そこで、震災以降、継続して全国の道府県から農業土木技術職員の支援派遣を受けて、相双農林事務所で復旧・復興業務にあたっていただいており、今年度は北海道から沖縄まで、全国11道県から22名の支援を受けています。
また、今年度は農業土木職として、未来を担う4人の新規職員を採用しています。このうち、2名が相双農林事務所で業務にあたっています。
このほかにも、相双地方の市と町へは、農林水産省の全国の出先機関から農業土木技術職員を派遣してもらっています。
こうした支援派遣は、県と市・町あわせて、平成26年度までに述べ36,085人・日になっており、復旧・復興を進める大きな力となっています。
派遣職員の皆さんは、ふるさとを離れ、家族と離れて、不便な生活を送りながらも、福島県職員とともに懸命に復旧・復興業務にあたっていただいております。
このように、全国から温かい支援をいただきながら、復旧・復興や農業農村整備事業を進めています。
さらに来年度にむけて、新たに14名程度の農業土木職員を採用する予定です。職員採用候補者試験は今まさに受付中で、今月の29日が期限となっています。まだ間に合いますので、福島県の復旧・復興を進めたいと熱い気持ちをお持ちの方はぜひ申し込んでください。

司会者

長期にわたって、こんなに多くの方が支援に来ていただけて、改めて全国からの支援に感動しました。
また、支援に頼るばかりでなく、福島県でも多くの職員を募集しているということです。

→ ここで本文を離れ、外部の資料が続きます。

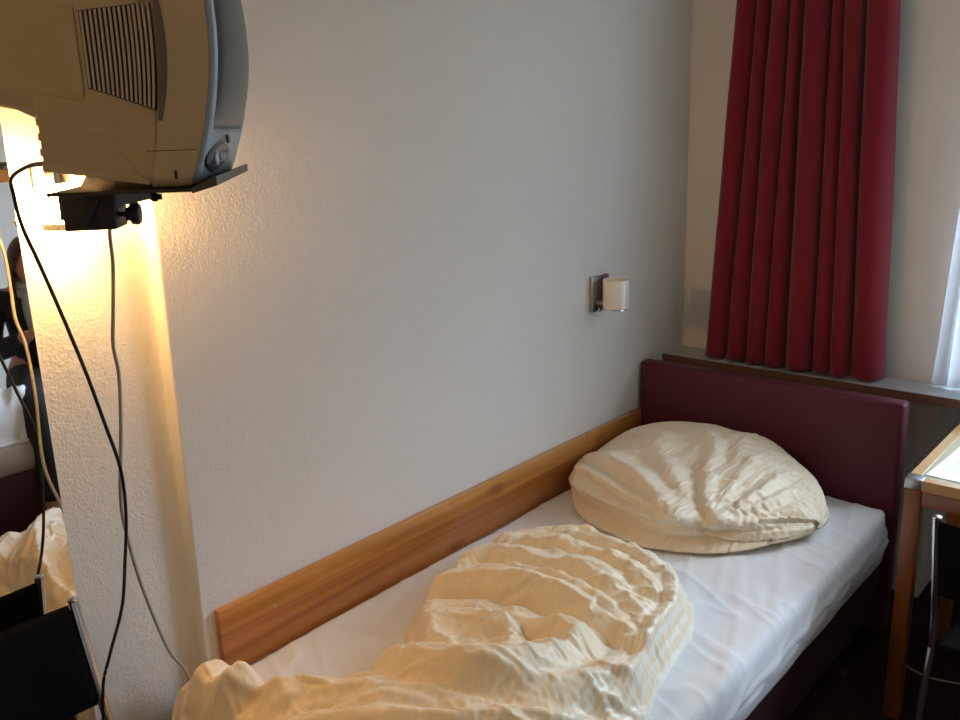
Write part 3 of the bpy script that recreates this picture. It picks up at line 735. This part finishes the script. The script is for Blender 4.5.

復旧・復興をさらに進めるためにも、多くの方々を新たに職員として迎えることができるといいですね。
こうした支援をいただくとともに、福島県でも職員を増やしながら、災害復旧を進めているとのことでしたが、今後の見通しはどうでしょうか。

担当者

基本的には、避難指示区域を除いて、農地を平成31年度まで、海岸を平成28年度まで、排水ポンプ場を平成27年度までに工事が完了することを目標に、各市町村と連携を図りながら事業を進めていきます。
海岸堤防や排水ポンプ場などの復旧が進み、今年度からは、農地など生産基盤の復興・整備が本格化します。
一日でも早く、多くの地域で営農が再開されて、農村により多くの笑顔が戻るよう、私たちは「今日の努力は笑顔あふれる農空間復興のために」を合言葉に、懸命に復旧・復興事業を推進していきます。

司会者

ありがとうございました。
福島県に全国からの派遣されている皆様、私も県民のひとりとして感謝いたします。お体に気を付けながら、業務に取組んでいただければと思います。
今朝は、「平成27年度農業農村整備事業の概要」について、福島県農林水産部農村計画課の藤本弘樹さんにお話を伺いました。